= EXERCISE TASK =
Reproduce all of the material word for word.

● ● ● ● ●

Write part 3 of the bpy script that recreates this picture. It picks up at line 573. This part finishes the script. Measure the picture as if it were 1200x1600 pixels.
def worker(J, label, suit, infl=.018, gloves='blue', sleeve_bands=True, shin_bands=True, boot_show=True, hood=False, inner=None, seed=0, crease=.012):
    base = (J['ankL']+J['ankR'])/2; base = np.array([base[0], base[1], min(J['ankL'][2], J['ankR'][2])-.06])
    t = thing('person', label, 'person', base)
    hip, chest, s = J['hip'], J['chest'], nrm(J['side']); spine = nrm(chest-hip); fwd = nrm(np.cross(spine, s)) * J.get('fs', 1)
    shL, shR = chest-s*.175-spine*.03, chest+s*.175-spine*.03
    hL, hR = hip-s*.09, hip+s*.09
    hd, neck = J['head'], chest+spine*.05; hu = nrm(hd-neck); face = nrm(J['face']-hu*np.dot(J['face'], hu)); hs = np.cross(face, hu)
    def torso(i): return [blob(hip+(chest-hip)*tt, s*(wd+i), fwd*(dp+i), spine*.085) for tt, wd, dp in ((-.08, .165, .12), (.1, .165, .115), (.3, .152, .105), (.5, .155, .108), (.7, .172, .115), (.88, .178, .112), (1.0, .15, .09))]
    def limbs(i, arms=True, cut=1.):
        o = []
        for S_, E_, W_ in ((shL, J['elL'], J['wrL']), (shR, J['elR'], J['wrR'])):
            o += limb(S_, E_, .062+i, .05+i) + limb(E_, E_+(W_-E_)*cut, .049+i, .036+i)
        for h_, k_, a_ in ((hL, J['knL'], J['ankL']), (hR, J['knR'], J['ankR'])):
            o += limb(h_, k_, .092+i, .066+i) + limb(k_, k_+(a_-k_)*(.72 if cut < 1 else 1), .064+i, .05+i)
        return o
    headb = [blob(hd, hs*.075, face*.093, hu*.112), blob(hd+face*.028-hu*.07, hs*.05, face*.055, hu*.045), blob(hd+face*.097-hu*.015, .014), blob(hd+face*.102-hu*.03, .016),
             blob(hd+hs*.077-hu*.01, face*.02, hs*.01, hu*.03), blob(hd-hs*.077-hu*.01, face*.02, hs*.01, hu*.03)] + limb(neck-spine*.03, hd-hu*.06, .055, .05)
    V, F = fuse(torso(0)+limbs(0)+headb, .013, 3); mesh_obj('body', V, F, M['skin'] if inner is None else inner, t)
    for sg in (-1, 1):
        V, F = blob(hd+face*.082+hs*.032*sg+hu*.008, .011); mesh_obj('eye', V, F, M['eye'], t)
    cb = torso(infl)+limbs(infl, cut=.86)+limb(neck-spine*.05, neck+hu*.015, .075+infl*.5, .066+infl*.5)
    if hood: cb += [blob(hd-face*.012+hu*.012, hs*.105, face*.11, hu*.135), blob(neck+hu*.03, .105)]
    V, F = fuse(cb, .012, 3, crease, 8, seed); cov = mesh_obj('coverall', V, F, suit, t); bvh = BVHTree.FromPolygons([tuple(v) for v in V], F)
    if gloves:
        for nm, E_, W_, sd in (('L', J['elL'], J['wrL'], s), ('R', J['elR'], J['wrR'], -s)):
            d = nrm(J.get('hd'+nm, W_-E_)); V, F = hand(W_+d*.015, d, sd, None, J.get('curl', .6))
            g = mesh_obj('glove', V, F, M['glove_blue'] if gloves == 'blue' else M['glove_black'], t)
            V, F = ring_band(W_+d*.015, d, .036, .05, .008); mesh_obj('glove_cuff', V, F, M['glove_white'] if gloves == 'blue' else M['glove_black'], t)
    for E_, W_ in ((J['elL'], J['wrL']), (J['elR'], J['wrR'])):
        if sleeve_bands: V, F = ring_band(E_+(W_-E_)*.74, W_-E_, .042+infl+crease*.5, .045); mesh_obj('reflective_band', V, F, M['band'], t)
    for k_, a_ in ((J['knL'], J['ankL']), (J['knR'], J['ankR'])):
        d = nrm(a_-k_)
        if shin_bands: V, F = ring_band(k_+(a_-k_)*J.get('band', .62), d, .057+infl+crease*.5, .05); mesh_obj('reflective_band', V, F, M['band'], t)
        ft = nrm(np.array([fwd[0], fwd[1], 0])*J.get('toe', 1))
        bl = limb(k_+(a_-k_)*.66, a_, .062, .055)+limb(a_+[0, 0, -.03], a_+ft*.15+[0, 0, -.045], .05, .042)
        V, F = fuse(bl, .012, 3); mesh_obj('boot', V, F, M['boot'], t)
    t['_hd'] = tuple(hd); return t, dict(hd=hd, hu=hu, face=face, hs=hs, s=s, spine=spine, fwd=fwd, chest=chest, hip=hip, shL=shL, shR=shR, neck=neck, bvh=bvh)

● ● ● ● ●

= EXERCISE RESULT =
Write part 3 of the bpy script that recreates this picture. It picks up at line 573. This part finishes the script. Measure the picture as if it were 1200x1600 pixels.
def worker(J, label, suit, infl=.018, gloves='blue', sleeve_bands=True, shin_bands=True, boot_show=True, hood=False, inner=None, seed=0, crease=.012):
    base = (J['ankL']+J['ankR'])/2; base = np.array([base[0], base[1], min(J['ankL'][2], J['ankR'][2])-.06])
    t = thing('person', label, 'person', base)
    hip, chest, s = J['hip'], J['chest'], nrm(J['side']); spine = nrm(chest-hip); fwd = nrm(np.cross(spine, s)) * J.get('fs', 1)
    shL, shR = chest-s*.175-spine*.03, chest+s*.175-spine*.03
    hL, hR = hip-s*.09, hip+s*.09
    hd, neck = J['head'], chest+spine*.05; hu = nrm(hd-neck); face = nrm(J['face']-hu*np.dot(J['face'], hu)); hs = np.cross(face, hu)
    def torso(i): return [blob(hip+(chest-hip)*tt, s*(wd+i), fwd*(dp+i), spine*.085) for tt, wd, dp in ((-.08, .165, .12), (.1, .165, .115), (.3, .152, .105), (.5, .155, .108), (.7, .172, .115), (.88, .178, .112), (1.0, .15, .09))]
    def limbs(i, arms=True, cut=1.):
        o = []
        for S_, E_, W_ in ((shL, J['elL'], J['wrL']), (shR, J['elR'], J['wrR'])):
            o += limb(S_, E_, .062+i, .05+i) + limb(E_, E_+(W_-E_)*cut, .049+i, .036+i)
        for h_, k_, a_ in ((hL, J['knL'], J['ankL']), (hR, J['knR'], J['ankR'])):
            o += limb(h_, k_, .092+i, .066+i) + limb(k_, k_+(a_-k_)*(.72 if cut < 1 else 1), .064+i, .05+i)
        return o
    headb = [blob(hd, hs*.075, face*.093, hu*.112), blob(hd+face*.028-hu*.07, hs*.05, face*.055, hu*.045), blob(hd+face*.097-hu*.015, .014), blob(hd+face*.102-hu*.03, .016),
             blob(hd+hs*.077-hu*.01, face*.02, hs*.01, hu*.03), blob(hd-hs*.077-hu*.01, face*.02, hs*.01, hu*.03)] + limb(neck-spine*.03, hd-hu*.06, .055, .05)
    V, F = fuse(torso(0)+limbs(0)+headb, .013, 3); mesh_obj('body', V, F, M['skin'] if inner is None else inner, t)
    for sg in (-1, 1):
        V, F = blob(hd+face*.082+hs*.032*sg+hu*.008, .011); mesh_obj('eye', V, F, M['eye'], t)
    cb = torso(infl)+limbs(infl, cut=.86)+limb(neck-spine*.05, neck+hu*.015, .075+infl*.5, .066+infl*.5)
    if hood: cb += [blob(hd-face*.012+hu*.012, hs*.105, face*.11, hu*.135), blob(neck+hu*.03, .105)]
    V, F = fuse(cb, .012, 3, crease, 8, seed); cov = mesh_obj('coverall', V, F, suit, t); bvh = BVHTree.FromPolygons([tuple(v) for v in V], F)
    if gloves:
        for nm, E_, W_, sd in (('L', J['elL'], J['wrL'], s), ('R', J['elR'], J['wrR'], -s)):
            d = nrm(J.get('hd'+nm, W_-E_)); V, F = hand(W_+d*.015, d, sd, None, J.get('curl', .6))
            g = mesh_obj('glove', V, F, M['glove_blue'] if gloves == 'blue' else M['glove_black'], t)
            V, F = ring_band(W_+d*.015, d, .036, .05, .008); mesh_obj('glove_cuff', V, F, M['glove_white'] if gloves == 'blue' else M['glove_black'], t)
    for E_, W_ in ((J['elL'], J['wrL']), (J['elR'], J['wrR'])):
        if sleeve_bands: V, F = ring_band(E_+(W_-E_)*.74, W_-E_, .042+infl+crease*.5, .045); mesh_obj('reflective_band', V, F, M['band'], t)
    for k_, a_ in ((J['knL'], J['ankL']), (J['knR'], J['ankR'])):
        d = nrm(a_-k_)
        if shin_bands: V, F = ring_band(k_+(a_-k_)*J.get('band', .62), d, .057+infl+crease*.5, .05); mesh_obj('reflective_band', V, F, M['band'], t)
        ft = nrm(np.array([fwd[0], fwd[1], 0])*J.get('toe', 1))
        bl = limb(k_+(a_-k_)*.66, a_, .062, .055)+limb(a_+[0, 0, -.03], a_+ft*.15+[0, 0, -.045], .05, .042)
        V, F = fuse(bl, .012, 3); mesh_obj('boot', V, F, M['boot'], t)
    t['_hd'] = tuple(hd); return t, dict(hd=hd, hu=hu, face=face, hs=hs, s=s, spine=spine, fwd=fwd, chest=chest, hip=hip, shL=shL, shR=shR, neck=neck, bvh=bvh)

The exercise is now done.